The most commercially valued aspect of international arbitration is the enforceability of awards [54], more so than recognition [55], hence why parties opt out of a state system into an international system where an award debtor’s assets may be used to make an award debt whole. The New York Convention (“NYC”) is considered by many to be one of the most important and effective pieces of international legislation in existence in commercial law [56] and its structure comprising a general wide ranging global application [57] subject to narrowing provisions requiring reciprocity of participating Convention states [58] and a widely interpreted commercial element [59]. The contrast with foreign country court judgments is striking under which there is no international system [60] of recognition and enforcement [61]. The ICC, described as the “archetype of a transnational institution” [62], was instrumental in the evolution of treaties leading to the NYC and then the ICC’s body of rules and administration centered on it further emphasizing the embodiment of internationalism in international commercial arbitration.

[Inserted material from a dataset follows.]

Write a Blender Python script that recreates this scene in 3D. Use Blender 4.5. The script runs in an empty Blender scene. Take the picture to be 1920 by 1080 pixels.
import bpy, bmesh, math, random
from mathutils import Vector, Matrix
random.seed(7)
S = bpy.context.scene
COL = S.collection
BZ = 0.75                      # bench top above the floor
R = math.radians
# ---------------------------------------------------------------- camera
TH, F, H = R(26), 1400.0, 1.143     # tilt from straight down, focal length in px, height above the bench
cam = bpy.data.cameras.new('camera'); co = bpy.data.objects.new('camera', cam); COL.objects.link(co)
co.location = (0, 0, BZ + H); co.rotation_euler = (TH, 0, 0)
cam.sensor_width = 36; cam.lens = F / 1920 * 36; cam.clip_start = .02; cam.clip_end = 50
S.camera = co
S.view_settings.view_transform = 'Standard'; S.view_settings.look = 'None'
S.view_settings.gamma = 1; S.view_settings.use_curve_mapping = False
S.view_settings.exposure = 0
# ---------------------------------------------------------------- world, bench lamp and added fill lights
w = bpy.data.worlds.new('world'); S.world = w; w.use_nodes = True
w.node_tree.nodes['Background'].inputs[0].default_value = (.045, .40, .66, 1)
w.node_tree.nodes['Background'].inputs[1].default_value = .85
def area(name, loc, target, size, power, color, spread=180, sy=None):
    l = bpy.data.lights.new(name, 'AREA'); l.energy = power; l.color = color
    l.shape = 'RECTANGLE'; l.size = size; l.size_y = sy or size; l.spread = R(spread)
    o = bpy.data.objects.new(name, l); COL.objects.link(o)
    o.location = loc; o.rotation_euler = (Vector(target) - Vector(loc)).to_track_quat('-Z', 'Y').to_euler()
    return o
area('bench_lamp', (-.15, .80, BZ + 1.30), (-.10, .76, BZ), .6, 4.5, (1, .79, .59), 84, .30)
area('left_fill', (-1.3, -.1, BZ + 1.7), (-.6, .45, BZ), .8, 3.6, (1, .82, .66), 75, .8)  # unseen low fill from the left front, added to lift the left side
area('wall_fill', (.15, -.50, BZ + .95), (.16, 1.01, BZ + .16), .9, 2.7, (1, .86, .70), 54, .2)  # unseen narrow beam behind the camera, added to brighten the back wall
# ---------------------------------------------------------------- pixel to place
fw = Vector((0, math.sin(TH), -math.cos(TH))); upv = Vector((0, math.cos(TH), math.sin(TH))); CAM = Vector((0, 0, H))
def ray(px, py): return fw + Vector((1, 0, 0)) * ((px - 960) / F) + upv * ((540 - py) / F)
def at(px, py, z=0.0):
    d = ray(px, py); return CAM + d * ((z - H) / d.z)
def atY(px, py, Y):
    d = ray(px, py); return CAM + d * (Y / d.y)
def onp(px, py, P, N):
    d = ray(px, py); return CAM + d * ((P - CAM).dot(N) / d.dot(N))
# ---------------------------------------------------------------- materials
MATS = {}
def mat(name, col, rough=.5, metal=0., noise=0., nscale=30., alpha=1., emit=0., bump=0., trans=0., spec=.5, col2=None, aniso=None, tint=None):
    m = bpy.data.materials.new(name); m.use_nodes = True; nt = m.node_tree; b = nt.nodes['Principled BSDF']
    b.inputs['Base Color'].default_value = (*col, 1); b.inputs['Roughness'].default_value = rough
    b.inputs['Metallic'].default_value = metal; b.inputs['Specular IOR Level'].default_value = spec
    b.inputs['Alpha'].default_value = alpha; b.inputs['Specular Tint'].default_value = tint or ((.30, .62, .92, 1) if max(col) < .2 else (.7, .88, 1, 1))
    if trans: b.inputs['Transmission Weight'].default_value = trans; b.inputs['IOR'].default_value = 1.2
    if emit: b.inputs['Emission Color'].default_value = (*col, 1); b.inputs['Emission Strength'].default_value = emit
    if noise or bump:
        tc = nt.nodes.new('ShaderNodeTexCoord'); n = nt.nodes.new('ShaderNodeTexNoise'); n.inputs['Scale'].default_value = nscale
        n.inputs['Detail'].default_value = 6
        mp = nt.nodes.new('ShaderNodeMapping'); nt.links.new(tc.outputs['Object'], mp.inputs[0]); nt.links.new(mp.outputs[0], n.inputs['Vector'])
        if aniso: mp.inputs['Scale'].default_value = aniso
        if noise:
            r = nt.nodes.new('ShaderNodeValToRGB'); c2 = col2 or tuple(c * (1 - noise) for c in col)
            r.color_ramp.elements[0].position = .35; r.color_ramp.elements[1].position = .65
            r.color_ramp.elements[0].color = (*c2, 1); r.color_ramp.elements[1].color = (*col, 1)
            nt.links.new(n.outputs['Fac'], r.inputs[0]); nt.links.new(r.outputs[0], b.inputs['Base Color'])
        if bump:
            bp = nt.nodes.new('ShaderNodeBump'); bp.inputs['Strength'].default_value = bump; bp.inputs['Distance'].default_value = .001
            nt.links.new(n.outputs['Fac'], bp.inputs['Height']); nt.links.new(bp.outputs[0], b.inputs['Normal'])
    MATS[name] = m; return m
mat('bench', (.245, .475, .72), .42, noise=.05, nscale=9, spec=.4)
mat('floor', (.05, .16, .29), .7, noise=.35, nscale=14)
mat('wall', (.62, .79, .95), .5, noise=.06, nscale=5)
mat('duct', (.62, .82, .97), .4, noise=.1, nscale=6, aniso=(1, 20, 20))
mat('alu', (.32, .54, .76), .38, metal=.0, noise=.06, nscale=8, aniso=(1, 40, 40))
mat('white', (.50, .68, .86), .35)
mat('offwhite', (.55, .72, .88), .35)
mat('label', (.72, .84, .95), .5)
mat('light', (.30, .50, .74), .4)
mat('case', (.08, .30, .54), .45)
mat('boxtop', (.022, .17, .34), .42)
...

The NYC and Model Law are further structured so that the opportunities to set aside an award are internationally limited to the seat where the award was rendered or a specifically provided for procedural law [63], whereas the opportunities for enforcement are restricted only to Convention states thus increasing the international scope of enforcement and reducing international scope of annulment.

National Interpretation and Application of Public Policy over International Matters

However, the public policy exceptions in Art V(2)(b) and UNCITRAL Model Law 34(2)(b)(ii) for setting aside limited to application at the seat or under the selected procedural law, and 36(1)(b)(ii) for potential denial of recognition of enforcement in any state by the competent authority where such is sought, leaves a wide gap for national application of an often widely and inconsistently defined ‘public policy’ exception sometimes widened to include opaque notions of natural justice and so-called ‘repugnancy’ [64].

The autonomously selected international arbitral process may be reconstituted under these grounds to parochial foundations, which may be contrary to the original wishes and choices of the parties. However, many commentators in varying degrees of strength point to the justification that states agreed to the NYC and adopted UNCITRAL Model Law with one of the conditions being that such an exception would remain [65]. The French and U.S. courts have notably attacked this concept by refusing to recognize an annulment they deem to be invalid in their jurisdiction [66].

Such cases have led to a debate as to whether or not the prism of public policy should be a national view of public policy, a national view of international public policy, or an objective view of international public policy mandatorily applied to states, and the appropriateness and viability of a potential international public order to be adopted by states which could also create uncertainty if implemented poorly [67]. Depending on approach to this and other issues, different states are more international in the field of arbitration than others, developing “pro-“or “not-so friendly” reputations [68].


International Arbitration is a unique golden thread of strong international character running through a tapestry of interwoven public and private transnational and national laws. Each element of international arbitration described above, has a different scope of internationalism and in some aspects such as public policy, national may cast a shadow over the international. The parties, when choosing international arbitration, may not be fully aware of the limitations on the international nature of the beast, but nevertheless, as many aspects of international law continue to evolve, arbitration naturally evolves alongside in a more progressively international manner.